A Simulator Based on Coupling of Reaction Transport Model and Multiphase Hydrate Simulator and Its Application to Studies of Methane Transportation in Marine Sediments

Abstract

Methane emissions at seafloor are generally associated with the upward methane migration from the deeper sediments, partly from hydrate dissociation. The anaerobic oxidation of methane (AOM) occurring in the surface sediments acts as an important barrier to methane emissions, caused by the reaction between sulfate ions and dissolved methane molecules. However, the current hydrate simulators rarely consider the transport of sulfate and the subsequent AOM reaction. In this study, to investigate AOM effects in hydrate systems, a new simulator named Tough+Hydrate+AOM (THA) is developed by combining the reaction transport model (RTM) with the widely used Tough+Hydrate (T+H) simulator.
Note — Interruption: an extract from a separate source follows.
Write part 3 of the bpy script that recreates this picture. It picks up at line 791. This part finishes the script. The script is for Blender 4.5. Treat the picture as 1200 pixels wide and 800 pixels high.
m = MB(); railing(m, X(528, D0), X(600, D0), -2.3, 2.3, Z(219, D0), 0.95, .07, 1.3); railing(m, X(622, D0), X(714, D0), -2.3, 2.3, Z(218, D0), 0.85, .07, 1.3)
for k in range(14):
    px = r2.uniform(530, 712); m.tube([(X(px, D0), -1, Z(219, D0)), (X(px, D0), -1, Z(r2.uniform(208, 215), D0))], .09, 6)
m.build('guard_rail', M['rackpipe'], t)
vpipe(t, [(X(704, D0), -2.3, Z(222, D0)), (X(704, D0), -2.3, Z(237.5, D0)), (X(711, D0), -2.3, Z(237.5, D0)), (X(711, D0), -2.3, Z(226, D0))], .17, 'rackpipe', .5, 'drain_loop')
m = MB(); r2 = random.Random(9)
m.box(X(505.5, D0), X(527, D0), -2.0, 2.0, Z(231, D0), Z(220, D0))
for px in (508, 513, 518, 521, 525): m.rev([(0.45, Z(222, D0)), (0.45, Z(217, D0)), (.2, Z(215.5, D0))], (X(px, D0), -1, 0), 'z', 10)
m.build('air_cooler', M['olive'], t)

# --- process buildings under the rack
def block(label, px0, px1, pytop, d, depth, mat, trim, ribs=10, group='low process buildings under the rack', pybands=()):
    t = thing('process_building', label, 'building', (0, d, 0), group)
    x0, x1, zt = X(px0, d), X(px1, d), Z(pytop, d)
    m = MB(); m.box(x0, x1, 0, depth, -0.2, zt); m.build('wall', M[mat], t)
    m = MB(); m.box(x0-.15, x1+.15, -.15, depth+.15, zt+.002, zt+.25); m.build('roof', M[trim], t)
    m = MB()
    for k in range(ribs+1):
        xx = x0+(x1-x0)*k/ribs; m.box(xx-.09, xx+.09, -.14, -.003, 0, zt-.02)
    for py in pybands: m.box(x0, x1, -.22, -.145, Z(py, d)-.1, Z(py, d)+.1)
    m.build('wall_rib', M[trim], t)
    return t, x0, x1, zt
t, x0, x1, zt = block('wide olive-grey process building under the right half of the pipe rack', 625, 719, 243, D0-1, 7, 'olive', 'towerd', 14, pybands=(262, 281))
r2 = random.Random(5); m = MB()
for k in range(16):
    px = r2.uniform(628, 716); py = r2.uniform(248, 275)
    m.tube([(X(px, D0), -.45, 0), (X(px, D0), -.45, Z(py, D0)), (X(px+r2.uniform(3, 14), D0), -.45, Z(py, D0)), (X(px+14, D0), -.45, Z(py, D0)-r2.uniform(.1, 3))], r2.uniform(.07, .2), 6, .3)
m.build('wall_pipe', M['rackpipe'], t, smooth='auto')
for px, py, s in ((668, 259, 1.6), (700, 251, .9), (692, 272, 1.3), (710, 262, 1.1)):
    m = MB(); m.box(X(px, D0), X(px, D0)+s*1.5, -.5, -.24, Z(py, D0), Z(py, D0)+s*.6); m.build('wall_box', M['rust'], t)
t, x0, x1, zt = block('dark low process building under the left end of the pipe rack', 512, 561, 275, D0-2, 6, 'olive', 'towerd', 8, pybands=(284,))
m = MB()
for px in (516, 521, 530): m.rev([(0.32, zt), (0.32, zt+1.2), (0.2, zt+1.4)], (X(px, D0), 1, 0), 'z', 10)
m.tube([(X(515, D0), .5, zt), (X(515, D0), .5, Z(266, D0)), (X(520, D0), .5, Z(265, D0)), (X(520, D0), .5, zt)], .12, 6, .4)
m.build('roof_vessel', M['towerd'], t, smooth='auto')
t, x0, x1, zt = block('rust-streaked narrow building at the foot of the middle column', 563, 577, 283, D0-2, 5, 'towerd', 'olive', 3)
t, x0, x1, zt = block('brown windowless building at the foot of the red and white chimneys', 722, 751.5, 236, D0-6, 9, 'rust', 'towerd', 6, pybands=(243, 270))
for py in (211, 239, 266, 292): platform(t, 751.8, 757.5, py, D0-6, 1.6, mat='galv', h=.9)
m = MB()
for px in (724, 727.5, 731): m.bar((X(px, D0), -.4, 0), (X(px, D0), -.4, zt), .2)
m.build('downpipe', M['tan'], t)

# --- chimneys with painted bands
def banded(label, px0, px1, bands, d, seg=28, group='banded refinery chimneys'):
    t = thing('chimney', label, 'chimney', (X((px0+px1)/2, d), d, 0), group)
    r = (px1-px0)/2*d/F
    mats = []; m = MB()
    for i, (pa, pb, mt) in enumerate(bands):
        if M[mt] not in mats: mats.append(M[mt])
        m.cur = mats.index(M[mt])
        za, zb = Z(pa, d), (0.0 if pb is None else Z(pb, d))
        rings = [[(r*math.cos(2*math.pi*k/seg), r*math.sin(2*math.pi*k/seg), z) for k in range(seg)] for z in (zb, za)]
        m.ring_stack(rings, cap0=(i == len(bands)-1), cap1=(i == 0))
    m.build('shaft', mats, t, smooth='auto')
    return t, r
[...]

The THA simulator is validated using the single-phase cases of the Dvurechenskii mud volcano in Black Sea since the results obtained are in good agreement with previous ones. This simulator is then applied to investigate the response of a hydrate reservoir offshore West Svalbard to seasonal seafloor temperature change and also to confirm its adaptability in multiphase hydrate systems. The results obtained suggest that the AOM filter efficiency is as low as 5%, meaning that the majority of methane released from hydrate dissociation in the deeper sediments will escape into the ocean. The THA simulator considering AOM is expected to be an important tool for assessing methane emissions caused by hydrate destabilization.